_INSTRUCTIONS TO FOLLOW_
The required output is a word-for-word copy of the lines from the line bearing "Keep writing the" through the line bearing "return best or", inclusive, and no other lines.

_SUPPLIED ENTRIES_
— BEGIN —
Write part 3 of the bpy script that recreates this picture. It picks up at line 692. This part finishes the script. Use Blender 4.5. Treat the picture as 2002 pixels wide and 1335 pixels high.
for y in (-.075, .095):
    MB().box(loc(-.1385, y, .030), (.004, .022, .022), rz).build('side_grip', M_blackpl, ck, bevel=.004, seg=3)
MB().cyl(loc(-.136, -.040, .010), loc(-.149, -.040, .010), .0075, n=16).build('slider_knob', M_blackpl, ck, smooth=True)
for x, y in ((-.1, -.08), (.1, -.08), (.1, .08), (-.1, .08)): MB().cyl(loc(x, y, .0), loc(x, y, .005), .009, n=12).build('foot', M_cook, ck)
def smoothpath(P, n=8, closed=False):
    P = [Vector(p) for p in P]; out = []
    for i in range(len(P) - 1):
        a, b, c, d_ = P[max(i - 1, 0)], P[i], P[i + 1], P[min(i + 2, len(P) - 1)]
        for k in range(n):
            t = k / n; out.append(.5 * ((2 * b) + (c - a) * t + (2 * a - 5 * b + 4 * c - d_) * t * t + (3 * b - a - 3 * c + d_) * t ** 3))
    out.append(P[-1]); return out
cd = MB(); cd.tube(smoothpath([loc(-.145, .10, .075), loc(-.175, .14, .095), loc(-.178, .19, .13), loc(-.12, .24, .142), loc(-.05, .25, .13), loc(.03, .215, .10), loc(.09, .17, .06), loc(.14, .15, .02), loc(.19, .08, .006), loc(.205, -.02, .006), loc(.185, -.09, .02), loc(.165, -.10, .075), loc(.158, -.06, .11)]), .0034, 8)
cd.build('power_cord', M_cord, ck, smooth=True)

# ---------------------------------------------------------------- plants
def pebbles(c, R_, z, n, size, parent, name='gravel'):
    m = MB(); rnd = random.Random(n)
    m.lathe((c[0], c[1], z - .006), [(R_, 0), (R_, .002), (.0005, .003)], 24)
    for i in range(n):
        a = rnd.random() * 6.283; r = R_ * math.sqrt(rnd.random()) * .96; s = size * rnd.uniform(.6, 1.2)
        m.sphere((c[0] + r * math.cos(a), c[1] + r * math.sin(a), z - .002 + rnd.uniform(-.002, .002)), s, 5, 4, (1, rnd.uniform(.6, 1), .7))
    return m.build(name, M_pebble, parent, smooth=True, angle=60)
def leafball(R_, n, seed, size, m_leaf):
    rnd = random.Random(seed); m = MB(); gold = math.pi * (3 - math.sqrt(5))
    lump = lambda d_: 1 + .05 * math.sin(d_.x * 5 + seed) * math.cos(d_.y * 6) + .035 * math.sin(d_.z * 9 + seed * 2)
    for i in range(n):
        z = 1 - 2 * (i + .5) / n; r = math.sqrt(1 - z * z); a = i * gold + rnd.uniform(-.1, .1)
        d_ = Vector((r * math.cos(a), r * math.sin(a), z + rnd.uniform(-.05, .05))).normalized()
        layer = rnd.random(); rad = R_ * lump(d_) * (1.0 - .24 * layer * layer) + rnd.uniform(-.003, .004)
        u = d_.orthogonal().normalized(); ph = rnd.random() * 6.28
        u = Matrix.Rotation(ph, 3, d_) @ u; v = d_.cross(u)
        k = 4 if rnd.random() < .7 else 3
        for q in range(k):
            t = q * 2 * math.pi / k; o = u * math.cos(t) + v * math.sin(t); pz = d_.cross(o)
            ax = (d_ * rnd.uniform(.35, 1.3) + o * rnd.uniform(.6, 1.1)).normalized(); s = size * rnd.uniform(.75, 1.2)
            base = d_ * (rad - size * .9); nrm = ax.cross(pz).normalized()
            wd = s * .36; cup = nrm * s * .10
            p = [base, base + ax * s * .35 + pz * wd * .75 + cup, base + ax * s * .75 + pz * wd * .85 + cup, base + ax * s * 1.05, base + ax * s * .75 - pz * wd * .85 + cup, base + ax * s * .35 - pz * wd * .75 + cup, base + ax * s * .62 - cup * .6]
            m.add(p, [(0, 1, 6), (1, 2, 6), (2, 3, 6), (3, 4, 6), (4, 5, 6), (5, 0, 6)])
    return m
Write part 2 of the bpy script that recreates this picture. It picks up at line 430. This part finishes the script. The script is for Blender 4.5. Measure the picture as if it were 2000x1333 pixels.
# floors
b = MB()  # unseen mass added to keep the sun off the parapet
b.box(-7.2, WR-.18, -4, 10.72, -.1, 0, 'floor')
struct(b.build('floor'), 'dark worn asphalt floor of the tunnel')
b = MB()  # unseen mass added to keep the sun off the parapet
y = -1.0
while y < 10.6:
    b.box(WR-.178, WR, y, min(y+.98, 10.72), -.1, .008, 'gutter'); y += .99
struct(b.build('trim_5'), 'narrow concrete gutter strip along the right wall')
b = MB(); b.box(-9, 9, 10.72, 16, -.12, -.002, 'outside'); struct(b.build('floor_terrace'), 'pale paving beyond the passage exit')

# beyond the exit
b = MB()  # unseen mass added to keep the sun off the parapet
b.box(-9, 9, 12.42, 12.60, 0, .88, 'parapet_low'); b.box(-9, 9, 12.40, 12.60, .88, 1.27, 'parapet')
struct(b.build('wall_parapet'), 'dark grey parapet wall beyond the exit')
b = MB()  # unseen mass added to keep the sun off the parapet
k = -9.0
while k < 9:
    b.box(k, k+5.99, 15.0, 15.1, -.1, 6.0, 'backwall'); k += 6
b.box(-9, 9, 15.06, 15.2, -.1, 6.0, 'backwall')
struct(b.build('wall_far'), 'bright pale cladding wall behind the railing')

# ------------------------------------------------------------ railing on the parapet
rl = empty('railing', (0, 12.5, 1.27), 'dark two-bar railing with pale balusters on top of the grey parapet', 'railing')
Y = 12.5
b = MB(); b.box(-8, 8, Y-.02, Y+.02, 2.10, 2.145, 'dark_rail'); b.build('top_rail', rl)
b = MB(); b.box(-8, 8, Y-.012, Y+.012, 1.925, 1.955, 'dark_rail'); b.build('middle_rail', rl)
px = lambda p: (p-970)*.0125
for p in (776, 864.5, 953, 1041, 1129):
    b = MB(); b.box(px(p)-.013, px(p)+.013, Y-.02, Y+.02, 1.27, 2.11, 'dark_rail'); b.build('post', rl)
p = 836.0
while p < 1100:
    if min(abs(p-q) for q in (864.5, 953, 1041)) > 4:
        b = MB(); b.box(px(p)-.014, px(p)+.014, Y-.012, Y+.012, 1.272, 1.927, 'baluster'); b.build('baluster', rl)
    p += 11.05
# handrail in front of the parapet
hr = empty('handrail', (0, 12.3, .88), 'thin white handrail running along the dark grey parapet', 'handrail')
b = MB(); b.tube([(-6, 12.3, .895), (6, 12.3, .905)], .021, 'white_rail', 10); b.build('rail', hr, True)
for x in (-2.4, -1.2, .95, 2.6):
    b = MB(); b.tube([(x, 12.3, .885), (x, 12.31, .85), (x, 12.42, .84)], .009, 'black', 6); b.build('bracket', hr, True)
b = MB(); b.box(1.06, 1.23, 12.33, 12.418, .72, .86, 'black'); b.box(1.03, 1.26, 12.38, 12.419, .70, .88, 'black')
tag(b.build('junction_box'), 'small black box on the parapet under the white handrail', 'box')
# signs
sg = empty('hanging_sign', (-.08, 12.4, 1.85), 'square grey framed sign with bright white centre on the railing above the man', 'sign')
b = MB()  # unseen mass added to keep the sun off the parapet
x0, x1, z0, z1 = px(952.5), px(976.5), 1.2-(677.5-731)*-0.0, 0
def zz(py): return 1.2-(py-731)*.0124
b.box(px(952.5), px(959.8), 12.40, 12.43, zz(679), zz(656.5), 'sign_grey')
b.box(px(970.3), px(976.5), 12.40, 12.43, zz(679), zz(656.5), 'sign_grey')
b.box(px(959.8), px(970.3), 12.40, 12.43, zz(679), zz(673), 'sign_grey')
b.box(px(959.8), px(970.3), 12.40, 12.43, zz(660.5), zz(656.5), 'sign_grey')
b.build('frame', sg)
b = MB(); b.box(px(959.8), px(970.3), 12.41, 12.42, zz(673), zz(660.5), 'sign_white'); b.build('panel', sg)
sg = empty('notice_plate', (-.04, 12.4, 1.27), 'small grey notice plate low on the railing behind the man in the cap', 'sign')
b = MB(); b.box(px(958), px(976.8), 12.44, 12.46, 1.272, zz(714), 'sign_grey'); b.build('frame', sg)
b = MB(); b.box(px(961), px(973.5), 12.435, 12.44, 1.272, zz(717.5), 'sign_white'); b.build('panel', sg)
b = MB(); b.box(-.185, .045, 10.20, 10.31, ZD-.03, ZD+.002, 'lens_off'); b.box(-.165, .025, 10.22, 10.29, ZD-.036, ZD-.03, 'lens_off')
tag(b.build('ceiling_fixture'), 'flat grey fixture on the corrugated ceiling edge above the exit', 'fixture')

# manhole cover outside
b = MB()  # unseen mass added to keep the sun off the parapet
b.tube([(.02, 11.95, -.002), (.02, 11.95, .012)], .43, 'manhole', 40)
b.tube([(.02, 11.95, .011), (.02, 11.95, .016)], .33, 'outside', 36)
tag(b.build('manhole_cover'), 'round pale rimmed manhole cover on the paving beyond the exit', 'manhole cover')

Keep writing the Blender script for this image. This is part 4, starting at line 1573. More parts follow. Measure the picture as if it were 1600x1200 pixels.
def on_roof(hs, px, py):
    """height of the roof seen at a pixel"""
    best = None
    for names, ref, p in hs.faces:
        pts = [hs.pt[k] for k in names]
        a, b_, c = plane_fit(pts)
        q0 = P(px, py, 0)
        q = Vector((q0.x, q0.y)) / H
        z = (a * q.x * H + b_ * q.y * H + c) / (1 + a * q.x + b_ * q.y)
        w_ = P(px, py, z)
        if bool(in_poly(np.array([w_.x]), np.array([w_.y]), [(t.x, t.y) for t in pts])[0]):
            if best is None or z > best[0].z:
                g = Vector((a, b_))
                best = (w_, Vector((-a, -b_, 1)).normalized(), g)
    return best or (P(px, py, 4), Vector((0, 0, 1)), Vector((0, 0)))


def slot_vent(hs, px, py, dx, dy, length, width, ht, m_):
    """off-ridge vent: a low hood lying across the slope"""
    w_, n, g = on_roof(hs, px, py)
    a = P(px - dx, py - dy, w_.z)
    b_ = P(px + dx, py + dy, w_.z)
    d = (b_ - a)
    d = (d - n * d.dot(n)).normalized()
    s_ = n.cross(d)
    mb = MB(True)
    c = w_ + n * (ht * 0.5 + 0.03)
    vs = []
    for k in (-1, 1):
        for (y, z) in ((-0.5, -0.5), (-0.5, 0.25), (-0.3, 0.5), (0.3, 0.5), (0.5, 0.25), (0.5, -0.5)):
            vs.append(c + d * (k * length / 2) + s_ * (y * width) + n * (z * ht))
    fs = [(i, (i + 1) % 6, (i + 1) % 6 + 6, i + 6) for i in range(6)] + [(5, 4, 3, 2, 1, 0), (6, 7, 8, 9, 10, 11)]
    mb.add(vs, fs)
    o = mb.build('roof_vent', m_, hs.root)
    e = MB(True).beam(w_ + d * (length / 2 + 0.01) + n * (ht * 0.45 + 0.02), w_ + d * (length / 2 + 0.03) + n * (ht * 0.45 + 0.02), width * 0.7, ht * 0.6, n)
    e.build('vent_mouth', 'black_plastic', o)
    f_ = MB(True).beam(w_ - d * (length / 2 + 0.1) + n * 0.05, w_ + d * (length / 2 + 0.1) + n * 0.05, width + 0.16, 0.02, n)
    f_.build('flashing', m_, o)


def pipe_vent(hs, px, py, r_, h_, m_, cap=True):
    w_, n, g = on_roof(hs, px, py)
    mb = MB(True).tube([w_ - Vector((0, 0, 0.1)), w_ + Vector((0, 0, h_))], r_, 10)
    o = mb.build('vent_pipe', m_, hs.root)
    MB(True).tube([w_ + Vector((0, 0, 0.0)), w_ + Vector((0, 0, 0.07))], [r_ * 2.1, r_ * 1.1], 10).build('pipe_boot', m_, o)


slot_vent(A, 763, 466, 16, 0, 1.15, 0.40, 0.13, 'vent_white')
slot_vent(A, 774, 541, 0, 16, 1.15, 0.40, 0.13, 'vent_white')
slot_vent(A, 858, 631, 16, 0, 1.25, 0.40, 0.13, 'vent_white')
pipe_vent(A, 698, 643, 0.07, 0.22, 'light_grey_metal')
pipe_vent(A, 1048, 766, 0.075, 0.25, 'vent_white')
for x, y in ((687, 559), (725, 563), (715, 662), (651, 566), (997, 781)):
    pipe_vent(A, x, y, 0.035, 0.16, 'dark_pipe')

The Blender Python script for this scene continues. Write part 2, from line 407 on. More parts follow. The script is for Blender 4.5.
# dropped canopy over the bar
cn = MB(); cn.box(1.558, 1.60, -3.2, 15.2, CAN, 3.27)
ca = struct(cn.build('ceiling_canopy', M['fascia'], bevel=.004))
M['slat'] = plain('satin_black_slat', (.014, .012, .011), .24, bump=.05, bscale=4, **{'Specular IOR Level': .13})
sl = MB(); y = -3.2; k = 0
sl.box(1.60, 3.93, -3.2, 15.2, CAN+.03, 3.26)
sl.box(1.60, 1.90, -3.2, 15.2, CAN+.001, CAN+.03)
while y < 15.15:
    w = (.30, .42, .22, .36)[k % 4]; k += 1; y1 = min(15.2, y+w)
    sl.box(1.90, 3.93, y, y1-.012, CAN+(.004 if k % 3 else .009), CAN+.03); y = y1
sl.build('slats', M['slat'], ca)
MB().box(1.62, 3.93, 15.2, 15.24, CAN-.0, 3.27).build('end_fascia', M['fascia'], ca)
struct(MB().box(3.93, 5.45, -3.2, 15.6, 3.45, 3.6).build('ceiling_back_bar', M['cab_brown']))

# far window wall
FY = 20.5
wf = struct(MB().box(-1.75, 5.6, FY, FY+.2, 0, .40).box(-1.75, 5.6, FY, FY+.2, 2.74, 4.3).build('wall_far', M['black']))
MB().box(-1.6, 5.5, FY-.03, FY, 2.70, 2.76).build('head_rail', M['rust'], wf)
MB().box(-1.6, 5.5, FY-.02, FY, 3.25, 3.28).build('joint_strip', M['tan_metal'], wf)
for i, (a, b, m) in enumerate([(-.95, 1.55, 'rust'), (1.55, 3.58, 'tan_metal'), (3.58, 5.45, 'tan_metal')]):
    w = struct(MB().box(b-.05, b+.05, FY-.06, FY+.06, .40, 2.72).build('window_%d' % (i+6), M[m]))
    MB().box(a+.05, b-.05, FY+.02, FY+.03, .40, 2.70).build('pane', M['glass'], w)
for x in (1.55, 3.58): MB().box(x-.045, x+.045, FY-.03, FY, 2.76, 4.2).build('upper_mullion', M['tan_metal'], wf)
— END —
_REPLY TO THE TASK_
Keep writing the Blender script for this image. This is part 4, starting at line 1573. More parts follow. Measure the picture as if it were 1600x1200 pixels.
def on_roof(hs, px, py):
    """height of the roof seen at a pixel"""
    best = None
    for names, ref, p in hs.faces:
        pts = [hs.pt[k] for k in names]
        a, b_, c = plane_fit(pts)
        q0 = P(px, py, 0)
        q = Vector((q0.x, q0.y)) / H
        z = (a * q.x * H + b_ * q.y * H + c) / (1 + a * q.x + b_ * q.y)
        w_ = P(px, py, z)
        if bool(in_poly(np.array([w_.x]), np.array([w_.y]), [(t.x, t.y) for t in pts])[0]):
            if best is None or z > best[0].z:
                g = Vector((a, b_))
                best = (w_, Vector((-a, -b_, 1)).normalized(), g)
    return best or (P(px, py, 4), Vector((0, 0, 1)), Vector((0, 0)))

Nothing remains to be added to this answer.